Return, exactly as written, the lines from the one containing "What Blender Python" through the one containing "COL = sc.collection", with both ends included.

[MATERIAL TO PROCESS]
----

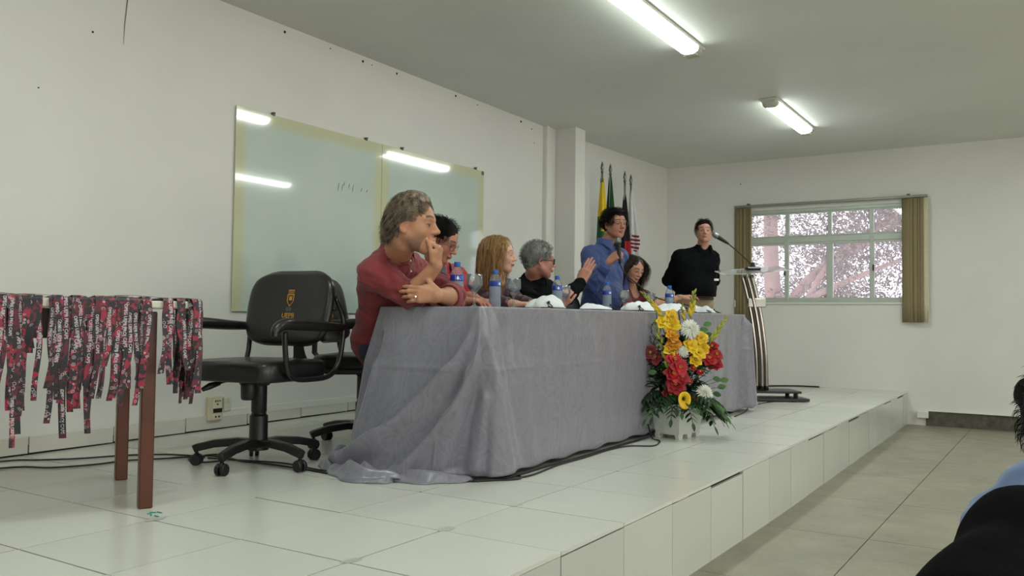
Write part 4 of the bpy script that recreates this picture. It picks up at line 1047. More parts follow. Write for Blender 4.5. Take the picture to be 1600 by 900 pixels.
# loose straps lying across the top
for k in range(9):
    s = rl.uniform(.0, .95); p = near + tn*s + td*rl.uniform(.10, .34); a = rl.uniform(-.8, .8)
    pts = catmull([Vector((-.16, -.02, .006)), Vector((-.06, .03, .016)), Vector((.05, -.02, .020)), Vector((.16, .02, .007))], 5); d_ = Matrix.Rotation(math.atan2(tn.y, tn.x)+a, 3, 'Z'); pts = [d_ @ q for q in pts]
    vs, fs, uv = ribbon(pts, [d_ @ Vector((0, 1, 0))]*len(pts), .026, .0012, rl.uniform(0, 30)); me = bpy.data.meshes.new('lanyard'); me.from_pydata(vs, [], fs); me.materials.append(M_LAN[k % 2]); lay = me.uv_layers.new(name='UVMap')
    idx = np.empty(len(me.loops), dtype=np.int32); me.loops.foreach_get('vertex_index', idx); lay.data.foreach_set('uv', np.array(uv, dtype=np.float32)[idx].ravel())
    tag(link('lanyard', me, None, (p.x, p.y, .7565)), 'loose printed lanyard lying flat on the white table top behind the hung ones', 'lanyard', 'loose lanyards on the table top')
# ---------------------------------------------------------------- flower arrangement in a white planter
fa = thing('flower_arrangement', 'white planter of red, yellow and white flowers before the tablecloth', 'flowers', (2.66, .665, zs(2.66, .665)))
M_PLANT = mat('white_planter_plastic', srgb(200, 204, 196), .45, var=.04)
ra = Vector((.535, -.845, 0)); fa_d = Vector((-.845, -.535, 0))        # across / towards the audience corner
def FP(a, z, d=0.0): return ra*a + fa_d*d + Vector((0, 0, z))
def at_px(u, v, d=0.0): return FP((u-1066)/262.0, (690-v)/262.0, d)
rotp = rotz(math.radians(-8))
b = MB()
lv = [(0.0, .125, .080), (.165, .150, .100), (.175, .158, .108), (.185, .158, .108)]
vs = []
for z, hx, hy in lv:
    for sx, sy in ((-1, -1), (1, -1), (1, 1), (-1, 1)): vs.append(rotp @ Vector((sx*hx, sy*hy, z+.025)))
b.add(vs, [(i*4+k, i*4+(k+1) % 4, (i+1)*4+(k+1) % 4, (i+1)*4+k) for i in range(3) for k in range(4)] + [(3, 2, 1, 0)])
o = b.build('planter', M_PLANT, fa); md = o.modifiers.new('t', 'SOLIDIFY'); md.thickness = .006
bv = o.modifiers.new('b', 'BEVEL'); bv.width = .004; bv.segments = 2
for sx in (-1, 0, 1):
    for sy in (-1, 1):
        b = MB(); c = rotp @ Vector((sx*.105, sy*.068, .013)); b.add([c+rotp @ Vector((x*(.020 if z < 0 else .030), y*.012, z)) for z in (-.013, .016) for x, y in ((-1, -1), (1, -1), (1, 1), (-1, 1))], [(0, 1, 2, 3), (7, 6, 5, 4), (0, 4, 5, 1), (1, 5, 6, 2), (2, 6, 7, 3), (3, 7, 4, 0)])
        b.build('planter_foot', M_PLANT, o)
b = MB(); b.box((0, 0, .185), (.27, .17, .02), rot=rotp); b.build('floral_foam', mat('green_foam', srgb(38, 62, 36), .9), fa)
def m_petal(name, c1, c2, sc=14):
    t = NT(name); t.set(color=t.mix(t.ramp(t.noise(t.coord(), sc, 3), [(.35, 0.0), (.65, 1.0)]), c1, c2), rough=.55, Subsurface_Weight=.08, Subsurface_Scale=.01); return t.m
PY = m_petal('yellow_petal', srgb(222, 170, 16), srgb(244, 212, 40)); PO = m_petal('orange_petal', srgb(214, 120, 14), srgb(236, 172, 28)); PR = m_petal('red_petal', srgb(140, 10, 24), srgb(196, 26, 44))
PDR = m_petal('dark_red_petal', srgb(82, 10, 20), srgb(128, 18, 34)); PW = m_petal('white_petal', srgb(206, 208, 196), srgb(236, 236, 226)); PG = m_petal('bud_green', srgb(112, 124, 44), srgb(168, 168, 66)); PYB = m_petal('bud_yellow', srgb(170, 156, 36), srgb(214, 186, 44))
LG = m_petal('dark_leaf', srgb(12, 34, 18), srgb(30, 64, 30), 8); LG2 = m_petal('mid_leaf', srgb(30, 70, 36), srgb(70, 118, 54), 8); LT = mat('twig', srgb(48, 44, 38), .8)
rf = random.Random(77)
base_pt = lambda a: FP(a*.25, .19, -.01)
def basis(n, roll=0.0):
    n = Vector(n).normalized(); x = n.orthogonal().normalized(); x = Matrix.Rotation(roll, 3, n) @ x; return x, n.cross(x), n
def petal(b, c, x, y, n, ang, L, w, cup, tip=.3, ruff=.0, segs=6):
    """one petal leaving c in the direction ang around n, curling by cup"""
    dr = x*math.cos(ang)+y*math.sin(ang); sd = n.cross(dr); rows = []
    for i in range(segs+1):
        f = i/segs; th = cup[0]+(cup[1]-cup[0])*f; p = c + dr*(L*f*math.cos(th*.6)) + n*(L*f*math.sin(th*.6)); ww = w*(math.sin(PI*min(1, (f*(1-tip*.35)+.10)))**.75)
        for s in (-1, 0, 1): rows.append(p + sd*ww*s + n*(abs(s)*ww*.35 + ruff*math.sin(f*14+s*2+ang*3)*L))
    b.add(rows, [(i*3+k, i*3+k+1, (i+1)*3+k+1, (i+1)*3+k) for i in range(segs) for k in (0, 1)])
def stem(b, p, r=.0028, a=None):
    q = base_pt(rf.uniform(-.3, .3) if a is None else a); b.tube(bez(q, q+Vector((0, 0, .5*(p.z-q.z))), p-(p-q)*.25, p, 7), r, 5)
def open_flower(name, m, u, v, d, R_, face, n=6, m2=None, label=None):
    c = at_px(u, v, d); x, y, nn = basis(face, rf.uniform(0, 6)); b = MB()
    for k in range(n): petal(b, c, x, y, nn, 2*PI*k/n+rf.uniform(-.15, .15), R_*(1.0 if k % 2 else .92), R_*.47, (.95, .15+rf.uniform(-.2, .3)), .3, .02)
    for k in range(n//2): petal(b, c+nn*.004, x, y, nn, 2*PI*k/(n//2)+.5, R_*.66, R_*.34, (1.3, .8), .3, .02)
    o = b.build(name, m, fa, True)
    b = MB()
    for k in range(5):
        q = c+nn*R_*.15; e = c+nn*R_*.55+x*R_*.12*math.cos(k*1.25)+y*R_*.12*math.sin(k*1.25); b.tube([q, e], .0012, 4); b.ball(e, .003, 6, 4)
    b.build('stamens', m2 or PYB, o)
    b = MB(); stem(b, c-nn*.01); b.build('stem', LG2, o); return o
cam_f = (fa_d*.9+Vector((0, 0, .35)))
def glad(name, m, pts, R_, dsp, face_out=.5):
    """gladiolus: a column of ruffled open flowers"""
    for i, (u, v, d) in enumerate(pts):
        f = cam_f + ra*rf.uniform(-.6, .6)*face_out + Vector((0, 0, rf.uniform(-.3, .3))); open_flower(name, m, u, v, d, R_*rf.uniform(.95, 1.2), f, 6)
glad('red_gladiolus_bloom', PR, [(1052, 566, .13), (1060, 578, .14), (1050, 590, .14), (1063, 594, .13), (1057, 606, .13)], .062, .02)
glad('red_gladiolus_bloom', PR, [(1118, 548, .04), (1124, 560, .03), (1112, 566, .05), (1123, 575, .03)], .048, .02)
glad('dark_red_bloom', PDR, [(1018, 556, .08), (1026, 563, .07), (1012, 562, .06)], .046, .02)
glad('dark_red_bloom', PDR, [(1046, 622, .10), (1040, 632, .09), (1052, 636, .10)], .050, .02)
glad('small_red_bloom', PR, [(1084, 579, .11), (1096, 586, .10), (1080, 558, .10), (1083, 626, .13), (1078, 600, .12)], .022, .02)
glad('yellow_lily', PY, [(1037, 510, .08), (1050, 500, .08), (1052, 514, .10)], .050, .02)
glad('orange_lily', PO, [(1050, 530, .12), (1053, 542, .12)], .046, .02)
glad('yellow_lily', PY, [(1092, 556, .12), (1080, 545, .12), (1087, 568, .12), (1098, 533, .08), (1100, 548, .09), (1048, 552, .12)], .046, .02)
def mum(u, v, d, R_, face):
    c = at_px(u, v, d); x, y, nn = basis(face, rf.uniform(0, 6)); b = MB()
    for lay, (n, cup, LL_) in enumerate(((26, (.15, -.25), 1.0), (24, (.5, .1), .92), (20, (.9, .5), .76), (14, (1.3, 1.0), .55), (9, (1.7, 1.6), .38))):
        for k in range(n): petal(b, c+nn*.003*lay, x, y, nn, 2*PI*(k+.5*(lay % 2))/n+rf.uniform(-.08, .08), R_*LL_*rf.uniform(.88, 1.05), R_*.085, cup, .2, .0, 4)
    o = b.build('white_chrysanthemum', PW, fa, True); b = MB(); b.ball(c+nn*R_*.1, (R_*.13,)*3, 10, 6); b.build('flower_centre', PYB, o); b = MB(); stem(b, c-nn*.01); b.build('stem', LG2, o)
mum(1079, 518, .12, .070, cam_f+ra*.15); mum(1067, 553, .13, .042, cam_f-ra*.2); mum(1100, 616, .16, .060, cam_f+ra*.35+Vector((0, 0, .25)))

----

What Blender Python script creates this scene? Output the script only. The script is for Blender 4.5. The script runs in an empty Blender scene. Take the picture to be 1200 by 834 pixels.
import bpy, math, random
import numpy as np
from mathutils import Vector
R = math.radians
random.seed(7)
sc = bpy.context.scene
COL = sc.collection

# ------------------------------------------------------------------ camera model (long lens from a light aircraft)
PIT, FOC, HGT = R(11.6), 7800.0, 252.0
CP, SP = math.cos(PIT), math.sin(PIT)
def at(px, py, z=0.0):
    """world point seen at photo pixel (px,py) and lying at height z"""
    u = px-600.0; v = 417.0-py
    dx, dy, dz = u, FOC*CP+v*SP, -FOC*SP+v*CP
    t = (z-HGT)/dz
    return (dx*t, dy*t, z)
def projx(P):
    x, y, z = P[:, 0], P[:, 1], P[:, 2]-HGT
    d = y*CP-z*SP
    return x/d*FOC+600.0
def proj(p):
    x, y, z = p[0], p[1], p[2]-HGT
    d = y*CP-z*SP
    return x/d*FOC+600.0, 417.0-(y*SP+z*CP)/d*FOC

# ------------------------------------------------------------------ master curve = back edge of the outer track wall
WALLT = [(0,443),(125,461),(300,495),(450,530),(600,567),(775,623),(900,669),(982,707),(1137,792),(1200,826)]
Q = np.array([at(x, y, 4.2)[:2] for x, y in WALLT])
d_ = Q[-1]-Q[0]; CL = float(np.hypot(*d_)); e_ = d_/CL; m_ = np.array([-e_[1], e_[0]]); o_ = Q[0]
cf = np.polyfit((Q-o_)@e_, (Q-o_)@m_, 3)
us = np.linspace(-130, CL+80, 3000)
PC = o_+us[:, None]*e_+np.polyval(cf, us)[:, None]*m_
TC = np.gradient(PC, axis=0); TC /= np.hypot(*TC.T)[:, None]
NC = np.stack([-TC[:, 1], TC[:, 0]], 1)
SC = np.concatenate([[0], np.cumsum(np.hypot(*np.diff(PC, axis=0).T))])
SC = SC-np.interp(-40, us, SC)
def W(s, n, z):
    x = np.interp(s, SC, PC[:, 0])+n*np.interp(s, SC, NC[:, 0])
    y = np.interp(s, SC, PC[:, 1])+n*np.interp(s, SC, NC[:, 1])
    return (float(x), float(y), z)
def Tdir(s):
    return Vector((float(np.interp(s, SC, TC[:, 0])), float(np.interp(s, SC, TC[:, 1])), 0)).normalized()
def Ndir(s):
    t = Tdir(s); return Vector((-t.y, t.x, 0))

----

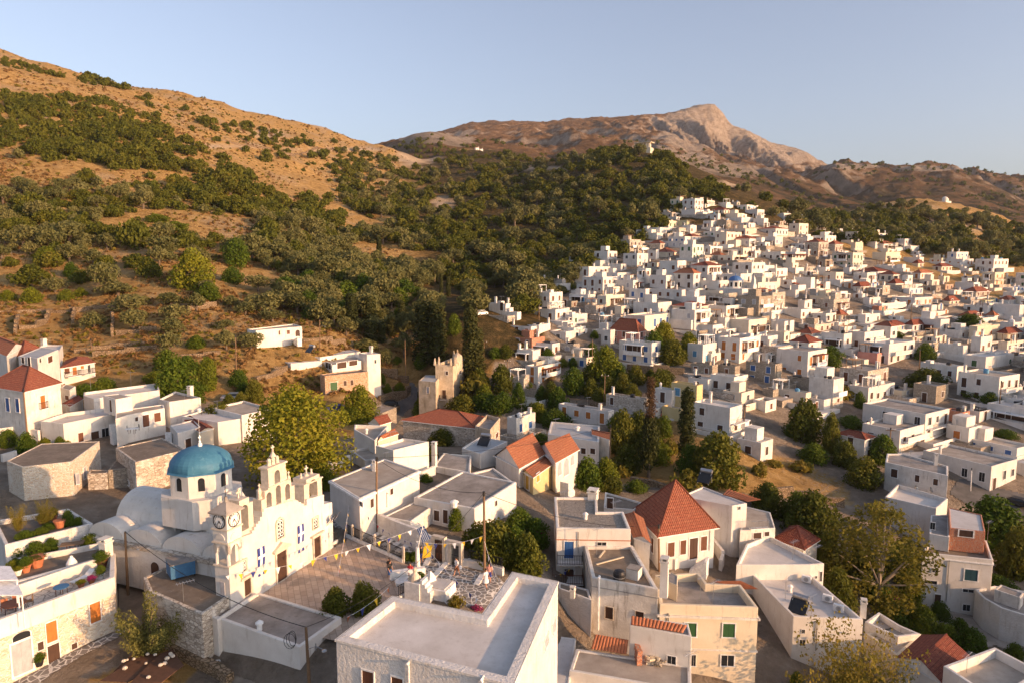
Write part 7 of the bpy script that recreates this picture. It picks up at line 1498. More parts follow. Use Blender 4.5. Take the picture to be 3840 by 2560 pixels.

----

[CORRECT RESULT]
What Blender Python script creates this scene? Output the script only. The script is for Blender 4.5. The script runs in an empty Blender scene. Take the picture to be 1200 by 834 pixels.
import bpy, math, random
import numpy as np
from mathutils import Vector
R = math.radians
random.seed(7)
sc = bpy.context.scene
COL = sc.collection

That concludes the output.